▶ EXERCISE DIRECTIONS
Pictures within the data are to be left out; everything else must be reproduced exactly.

[start]

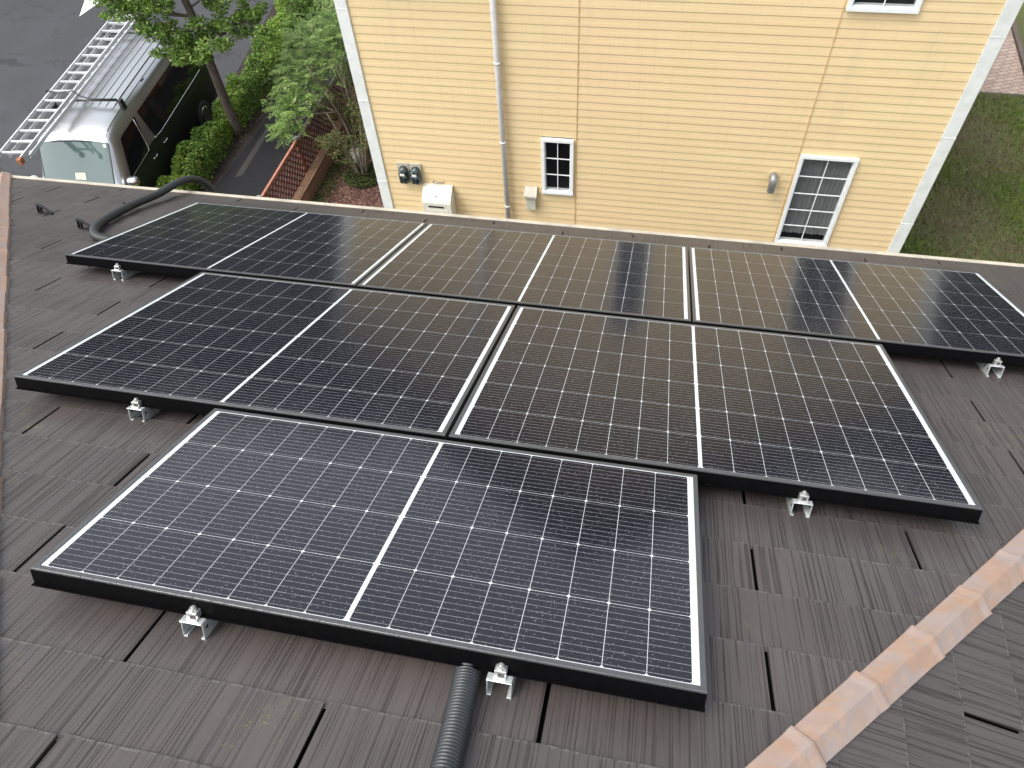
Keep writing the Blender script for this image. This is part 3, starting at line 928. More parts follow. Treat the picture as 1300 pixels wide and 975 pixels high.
# downpipe with brackets
dp = MB(); dp.cyl((-0.905, YW - 0.075, 0.1), (-0.905, YW - 0.075, 7.7), 0.041, 14)
pp = dp.build('downpipe', 'pipe', nb)
for zb in (1.6, 2.75, 3.95, 5.15, 6.3):
    g = MB()
    g.cyl((-0.905, YW - 0.075, zb), (-0.905, YW - 0.075, zb + 0.03), 0.0455, 14)
    g.box((-0.915, YW - 0.06, zb + .005), (-0.895, YW, zb + 0.025))
    g.build('clip', 'trim', pp)
# windows
def window(x0, x1, z0, z1, nx, nz, mode):
    f = MB()
    fw, pr = 0.045, 0.05
    def ring(a, c):                          # frame ring from inset a to inset c at outward depth
        return None
    def bar(xa, xb, za, zb, y0, y1, mb):
        mb.box((xa, YW - y1, za), (xb, YW - y0, zb))
    bar(x0 - .008, x1 + .008, z1 - fw * .8, z1 + .008, -0.06, pr, f)
    bar(x0 - .010, x1 + .010, z0 - .010, z0 + fw * .8, -0.06, pr + .006, f)
    bar(x0 - .008, x0 + fw * .8, z0 + fw * .8, z1 - fw * .8, -0.06, pr - .001, f)
    bar(x1 - fw * .8, x1 + .008, z0 + fw * .8, z1 - fw * .8, -0.06, pr - .001, f)
    i = fw * .8
    for (xa, xb, za, zb) in ((x0 + i, x1 - i, z1 - i - .012, z1 - i), (x0 + i, x1 - i, z0 + i, z0 + i + .012), (x0 + i, x0 + i + .012, z0 + i + .012, z1 - i - .012), (x1 - i - .012, x1 - i, z0 + i + .012, z1 - i - .012)):
        bar(xa, xb, za, zb, -0.05, 0.030, f)
    fo = f.build('window', 'frame_white', nb, 0.003, seg=1)
    g = MB(); j = i + .011
    xa, xb, za, zb = x0 + j, x1 - j, z0 + j, z1 - j
    m = MB(); t = 0.0058
    for k in range(1, nx):
        xx = xa + (xb - xa) * k / nx
        bar(xx - t, xx + t, za, zb, 0.006, 0.018, m)
    for k in range(1, nz):
        zz_ = za + (zb - za) * k / nz
        bar(xa, xb, zz_ - t, zz_ + t, 0.0062, 0.0175, m)
    m.build('muntin', 'frame_white', fo)
    g.face([(xa, YW - .002, za), (xb, YW - .002, za), (xb, YW - .002, zb), (xa, YW - .002, zb)])
    g.build('pane', 'glass', fo)
    r = MB()
    r.face([(x0, YW + .9, z0), (x1, YW + .9, z0), (x1, YW + .9, z1), (x0, YW + .9, z1)])
    r.face([(x0, YW + .05, z0), (x0, YW + .9, z0), (x0, YW + .9, z1), (x0, YW + .05, z1)])
    r.face([(x1, YW + .05, z0), (x1, YW + .9, z0), (x1, YW + .9, z1), (x1, YW + .05, z1)])
    r.face([(x0, YW + .05, z0), (x1, YW + .05, z0), (x1, YW + .9, z0), (x0, YW + .9, z0)])
    r.face([(x0, YW + .05, z1), (x1, YW + .05, z1), (x1, YW + .9, z1), (x0, YW + .9, z1)])
    r.build('room', 'dark_room', fo)
    if mode:
        c = MB(); n = 60
        rr = []
        for k in range(n + 1):
            xx = xa + (xb - xa) * k / n
            yy = YW + 0.05 + 0.006 * math.sin(k * 1.15) + 0.006 * math.sin(k * 0.41)
            rr.append([(xx, yy, za + 0.10), (xx, yy, zb)])
        c.rings(rr, close=False, smooth=True)
        c.build('curtain', 'curtain', fo)
for q in WIN:
    window(*q)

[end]

▶ WRITTEN ANSWER
Keep writing the Blender script for this image. This is part 3, starting at line 928. More parts follow. Treat the picture as 1300 pixels wide and 975 pixels high.
# downpipe with brackets
dp = MB(); dp.cyl((-0.905, YW - 0.075, 0.1), (-0.905, YW - 0.075, 7.7), 0.041, 14)
pp = dp.build('downpipe', 'pipe', nb)
for zb in (1.6, 2.75, 3.95, 5.15, 6.3):
    g = MB()
    g.cyl((-0.905, YW - 0.075, zb), (-0.905, YW - 0.075, zb + 0.03), 0.0455, 14)
    g.box((-0.915, YW - 0.06, zb + .005), (-0.895, YW, zb + 0.025))
    g.build('clip', 'trim', pp)
# windows
def window(x0, x1, z0, z1, nx, nz, mode):
    f = MB()
    fw, pr = 0.045, 0.05
    def ring(a, c):                          # frame ring from inset a to inset c at outward depth
        return None
    def bar(xa, xb, za, zb, y0, y1, mb):
        mb.box((xa, YW - y1, za), (xb, YW - y0, zb))
    bar(x0 - .008, x1 + .008, z1 - fw * .8, z1 + .008, -0.06, pr, f)
    bar(x0 - .010, x1 + .010, z0 - .010, z0 + fw * .8, -0.06, pr + .006, f)
    bar(x0 - .008, x0 + fw * .8, z0 + fw * .8, z1 - fw * .8, -0.06, pr - .001, f)
    bar(x1 - fw * .8, x1 + .008, z0 + fw * .8, z1 - fw * .8, -0.06, pr - .001, f)
    i = fw * .8
    for (xa, xb, za, zb) in ((x0 + i, x1 - i, z1 - i - .012, z1 - i), (x0 + i, x1 - i, z0 + i, z0 + i + .012), (x0 + i, x0 + i + .012, z0 + i + .012, z1 - i - .012), (x1 - i - .012, x1 - i, z0 + i + .012, z1 - i - .012)):
        bar(xa, xb, za, zb, -0.05, 0.030, f)
    fo = f.build('window', 'frame_white', nb, 0.003, seg=1)
    g = MB(); j = i + .011
    xa, xb, za, zb = x0 + j, x1 - j, z0 + j, z1 - j
    m = MB(); t = 0.0058
    for k in range(1, nx):
        xx = xa + (xb - xa) * k / nx
        bar(xx - t, xx + t, za, zb, 0.006, 0.018, m)
    for k in range(1, nz):
        zz_ = za + (zb - za) * k / nz
        bar(xa, xb, zz_ - t, zz_ + t, 0.0062, 0.0175, m)
    m.build('muntin', 'frame_white', fo)
    g.face([(xa, YW - .002, za), (xb, YW - .002, za), (xb, YW - .002, zb), (xa, YW - .002, zb)])
    g.build('pane', 'glass', fo)
    r = MB()
    r.face([(x0, YW + .9, z0), (x1, YW + .9, z0), (x1, YW + .9, z1), (x0, YW + .9, z1)])
    r.face([(x0, YW + .05, z0), (x0, YW + .9, z0), (x0, YW + .9, z1), (x0, YW + .05, z1)])
    r.face([(x1, YW + .05, z0), (x1, YW + .9, z0), (x1, YW + .9, z1), (x1, YW + .05, z1)])
    r.face([(x0, YW + .05, z0), (x1, YW + .05, z0), (x1, YW + .9, z0), (x0, YW + .9, z0)])
    r.face([(x0, YW + .05, z1), (x1, YW + .05, z1), (x1, YW + .9, z1), (x0, YW + .9, z1)])
    r.build('room', 'dark_room', fo)
    if mode:
        c = MB(); n = 60
        rr = []
        for k in range(n + 1):
            xx = xa + (xb - xa) * k / n
            yy = YW + 0.05 + 0.006 * math.sin(k * 1.15) + 0.006 * math.sin(k * 0.41)
            rr.append([(xx, yy, za + 0.10), (xx, yy, zb)])
        c.rings(rr, close=False, smooth=True)
        c.build('curtain', 'curtain', fo)
for q in WIN:
    window(*q)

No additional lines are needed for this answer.